Recent actions by the Office of the Comptroller of the Currency make clear that federal law preempts an Illinois law restricting interchange fees, so a federal court should reverse its ruling finding otherwise, the American Bankers Association, Illinois Bankers Association and other plaintiffs said in a new legal filing.
The Interchange Fee Prohibition Act, or IFPA, bans banks, payment networks and other entities from charging or receiving interchange fees in Illinois on the portion of a debit or credit card transaction attributable to tax or gratuity. ABA and other groups challenged the state law in U.S. Federal Court for Northern Illinois, which upheld most of the law in a ruling earlier this year.
The Seventh Circuit U.S. Court of Appeals remanded the case back to the district court earlier this month after the OCC issued an interim final rule and interim final order. The interim final rule reaffirmed the longstanding powers of national banks to charge certain fees under federal law, and the interim final order confirmed that federal law preempts the IFPA. The appeals court directed the lower court to “address these matters, and any related issues, before this court attempts to do so.”

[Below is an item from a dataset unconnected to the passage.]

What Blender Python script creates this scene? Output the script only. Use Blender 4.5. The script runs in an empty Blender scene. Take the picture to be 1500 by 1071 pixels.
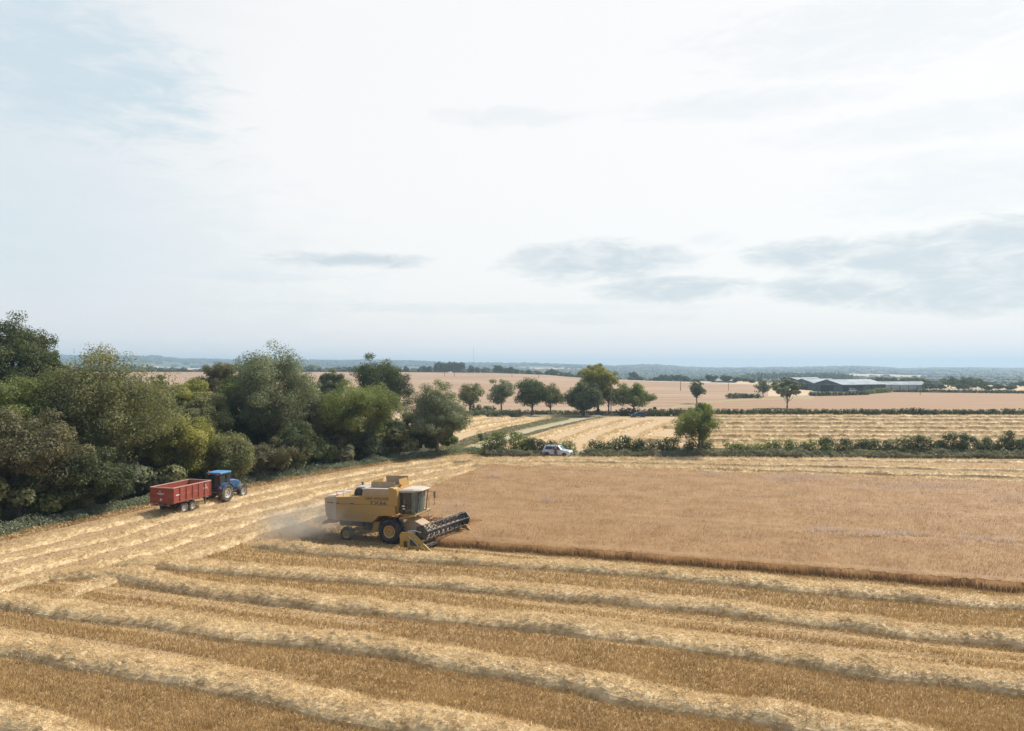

In their filing, the plaintiffs said the court’s earlier ruling relied on an OCC regulation concerning the ability of national banks to charge certain fees. The agency has since amended that regulation to expressly clarify that the NBA gives national banks that power.
“[T]he NBA preempts both provisions of the IFPA even without either OCC action,” they said. “But those actions make the outcome of this case inevitable. This court should apply the rule and order here and enter declaratory judgment that the NBA and [Home Owners Loan Act] preempt the interchange fee prohibition along with a corresponding permanent injunction.”